The proposed design incorporates key features to improve stability, adaptability, and ease of use in the cleaning process. It includes a slider with caster wheels to stabilize the system, a lead screw vertical actuator with a coupler to accommodate various barrel heights, and a 27-inch modular hoop with 6-inch bristles for a serviceable fit across different sizes. These features provide ergonomic benefits by eliminating manual scrubbing, reducing wrist and back strain, and enabling effortless operation with a simple load-and-push-button mechanism. 

Bottom Brush & Transport Subsystem

The Bottom Cleaning & Material Transport system facilitates seamless movement from the pallet to the cleaning zone without manual lifting or tilting, improving efficiency and reducing strain. It is designed to clean hard-to-reach areas at the bottom of barrels using a structured platform. The remaining tasks include finishing the milling of brush pockets, assembling the plates, and testing the system for effectiveness.

Control

The control system for the cleaning setup is managed via Arduino using analog controls. The next steps include replicating the control system for the top and side brush mechanisms as needed. A demonstration showcases a motor spinning via hand control, with future plans for computer integration facilitated by a transistor. This system aims to streamline automation and enhance the efficiency of the cleaning process.

Performance & Results: 

The Material Transfer Cleaning System testing demonstrated effective cleaning across all major subsystems.

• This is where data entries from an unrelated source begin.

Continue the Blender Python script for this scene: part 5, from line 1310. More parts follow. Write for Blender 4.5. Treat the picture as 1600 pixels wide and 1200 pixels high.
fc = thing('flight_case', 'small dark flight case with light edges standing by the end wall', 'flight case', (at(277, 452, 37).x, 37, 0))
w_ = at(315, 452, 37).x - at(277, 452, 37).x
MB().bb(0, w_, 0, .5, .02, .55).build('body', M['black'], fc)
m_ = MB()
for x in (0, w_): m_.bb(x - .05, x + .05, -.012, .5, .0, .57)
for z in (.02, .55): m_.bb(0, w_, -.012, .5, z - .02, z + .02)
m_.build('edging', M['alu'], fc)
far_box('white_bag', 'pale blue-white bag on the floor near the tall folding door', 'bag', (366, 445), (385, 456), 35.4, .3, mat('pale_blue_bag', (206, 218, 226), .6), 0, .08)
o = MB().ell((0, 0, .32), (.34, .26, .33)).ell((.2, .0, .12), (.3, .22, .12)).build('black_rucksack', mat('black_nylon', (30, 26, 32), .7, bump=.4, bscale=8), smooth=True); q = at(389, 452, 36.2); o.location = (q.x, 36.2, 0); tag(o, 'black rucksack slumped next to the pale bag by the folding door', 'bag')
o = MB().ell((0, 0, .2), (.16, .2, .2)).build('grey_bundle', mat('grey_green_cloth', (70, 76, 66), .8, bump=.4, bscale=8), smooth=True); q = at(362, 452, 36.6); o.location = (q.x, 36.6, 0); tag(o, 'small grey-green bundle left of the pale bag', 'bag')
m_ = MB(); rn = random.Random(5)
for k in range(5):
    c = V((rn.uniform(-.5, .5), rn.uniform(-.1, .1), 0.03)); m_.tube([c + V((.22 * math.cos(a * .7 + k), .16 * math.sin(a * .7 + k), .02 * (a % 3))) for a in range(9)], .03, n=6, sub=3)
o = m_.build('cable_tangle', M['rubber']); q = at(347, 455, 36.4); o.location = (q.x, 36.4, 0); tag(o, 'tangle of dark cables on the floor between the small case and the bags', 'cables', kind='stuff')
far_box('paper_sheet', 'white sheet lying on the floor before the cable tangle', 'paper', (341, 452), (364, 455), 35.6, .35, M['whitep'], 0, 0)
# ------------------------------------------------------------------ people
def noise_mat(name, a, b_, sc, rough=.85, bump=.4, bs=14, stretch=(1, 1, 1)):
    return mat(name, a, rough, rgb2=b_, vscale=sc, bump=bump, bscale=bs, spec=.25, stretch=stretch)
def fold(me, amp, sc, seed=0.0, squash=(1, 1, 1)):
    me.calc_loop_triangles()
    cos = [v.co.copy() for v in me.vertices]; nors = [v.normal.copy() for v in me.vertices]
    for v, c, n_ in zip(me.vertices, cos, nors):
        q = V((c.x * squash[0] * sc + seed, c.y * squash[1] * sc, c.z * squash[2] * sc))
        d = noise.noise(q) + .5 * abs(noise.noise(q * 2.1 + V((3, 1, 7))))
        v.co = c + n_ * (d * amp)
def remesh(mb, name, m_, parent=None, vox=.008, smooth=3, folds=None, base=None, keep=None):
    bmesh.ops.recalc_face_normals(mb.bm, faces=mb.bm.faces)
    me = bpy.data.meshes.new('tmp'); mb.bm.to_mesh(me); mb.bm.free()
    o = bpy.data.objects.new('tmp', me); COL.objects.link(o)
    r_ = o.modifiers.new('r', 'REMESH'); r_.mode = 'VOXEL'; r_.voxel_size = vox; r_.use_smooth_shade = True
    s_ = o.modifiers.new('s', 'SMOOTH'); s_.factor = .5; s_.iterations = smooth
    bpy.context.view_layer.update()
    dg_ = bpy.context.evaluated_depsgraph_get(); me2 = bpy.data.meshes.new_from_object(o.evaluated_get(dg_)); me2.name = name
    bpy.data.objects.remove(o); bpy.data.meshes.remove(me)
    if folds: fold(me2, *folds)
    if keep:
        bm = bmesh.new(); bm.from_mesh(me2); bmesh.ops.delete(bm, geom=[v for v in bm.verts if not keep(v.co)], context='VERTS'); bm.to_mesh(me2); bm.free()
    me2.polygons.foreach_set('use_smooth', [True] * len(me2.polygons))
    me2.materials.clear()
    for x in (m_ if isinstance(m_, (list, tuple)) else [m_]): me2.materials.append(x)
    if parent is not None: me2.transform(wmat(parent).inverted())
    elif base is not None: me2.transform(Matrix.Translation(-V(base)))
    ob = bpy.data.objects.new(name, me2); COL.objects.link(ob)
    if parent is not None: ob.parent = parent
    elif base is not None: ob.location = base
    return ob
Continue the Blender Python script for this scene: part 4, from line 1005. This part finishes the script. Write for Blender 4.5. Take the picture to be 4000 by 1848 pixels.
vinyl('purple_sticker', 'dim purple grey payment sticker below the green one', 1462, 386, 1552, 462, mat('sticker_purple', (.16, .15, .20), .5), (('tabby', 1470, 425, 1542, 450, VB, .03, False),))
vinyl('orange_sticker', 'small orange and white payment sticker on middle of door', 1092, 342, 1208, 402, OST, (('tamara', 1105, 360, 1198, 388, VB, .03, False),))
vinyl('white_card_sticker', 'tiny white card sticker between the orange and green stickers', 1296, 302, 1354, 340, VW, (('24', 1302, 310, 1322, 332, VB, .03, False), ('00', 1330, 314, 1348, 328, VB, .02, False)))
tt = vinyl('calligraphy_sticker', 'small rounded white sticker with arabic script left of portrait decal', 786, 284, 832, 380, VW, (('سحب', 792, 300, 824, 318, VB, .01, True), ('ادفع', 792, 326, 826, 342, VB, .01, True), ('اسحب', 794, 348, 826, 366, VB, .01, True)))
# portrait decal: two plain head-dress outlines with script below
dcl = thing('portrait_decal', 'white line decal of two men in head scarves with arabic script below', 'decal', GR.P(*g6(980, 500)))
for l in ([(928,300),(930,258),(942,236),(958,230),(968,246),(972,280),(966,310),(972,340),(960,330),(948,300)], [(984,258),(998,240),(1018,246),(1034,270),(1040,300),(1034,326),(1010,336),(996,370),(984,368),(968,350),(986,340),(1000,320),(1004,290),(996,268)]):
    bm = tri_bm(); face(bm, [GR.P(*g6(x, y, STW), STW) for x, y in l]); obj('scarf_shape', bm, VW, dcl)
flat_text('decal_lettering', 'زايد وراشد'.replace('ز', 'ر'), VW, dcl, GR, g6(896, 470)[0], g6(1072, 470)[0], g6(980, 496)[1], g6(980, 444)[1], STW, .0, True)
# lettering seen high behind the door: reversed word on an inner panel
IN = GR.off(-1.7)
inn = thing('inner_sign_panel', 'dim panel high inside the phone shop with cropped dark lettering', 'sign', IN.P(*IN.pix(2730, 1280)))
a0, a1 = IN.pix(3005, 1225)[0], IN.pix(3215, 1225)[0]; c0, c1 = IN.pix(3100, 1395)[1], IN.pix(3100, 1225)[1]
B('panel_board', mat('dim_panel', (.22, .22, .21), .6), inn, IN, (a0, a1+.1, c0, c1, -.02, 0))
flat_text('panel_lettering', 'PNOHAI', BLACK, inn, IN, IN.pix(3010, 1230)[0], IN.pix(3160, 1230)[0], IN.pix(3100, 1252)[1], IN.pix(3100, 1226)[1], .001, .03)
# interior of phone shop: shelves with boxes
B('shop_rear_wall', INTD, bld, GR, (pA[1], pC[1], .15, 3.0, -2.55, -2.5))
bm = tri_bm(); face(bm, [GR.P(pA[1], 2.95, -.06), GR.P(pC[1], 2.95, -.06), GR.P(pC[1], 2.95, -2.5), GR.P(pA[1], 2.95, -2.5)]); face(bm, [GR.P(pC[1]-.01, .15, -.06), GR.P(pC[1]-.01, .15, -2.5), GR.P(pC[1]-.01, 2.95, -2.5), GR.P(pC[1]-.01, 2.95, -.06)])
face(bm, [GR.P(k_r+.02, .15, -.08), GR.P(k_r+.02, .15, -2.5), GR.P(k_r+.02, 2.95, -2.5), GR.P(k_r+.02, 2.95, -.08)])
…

Using a flour-based visibility test, the sprayer system successfully coated barrel surfaces (excluding the bottom). The top brush effectively removed debris, though some flour clumped near the rim. The side brush achieved near-complete cleaning after five cycles and withstood stress tests without deformation. The bottom cleaner and ball roller conveyor facilitated smooth barrel movement, though minor wobbling occurred due to uneven bearings. Control system improvements reduced signal noise, preventing erratic motor behavior. Compared to initial performance requirements, the system successfully cleaned the top, sides, and bottom of barrels, supported sizes 15–21 inches (with a planned attachment for smaller sizes), and efficiently transported barrels, with minor adjustments needed for smoother operation.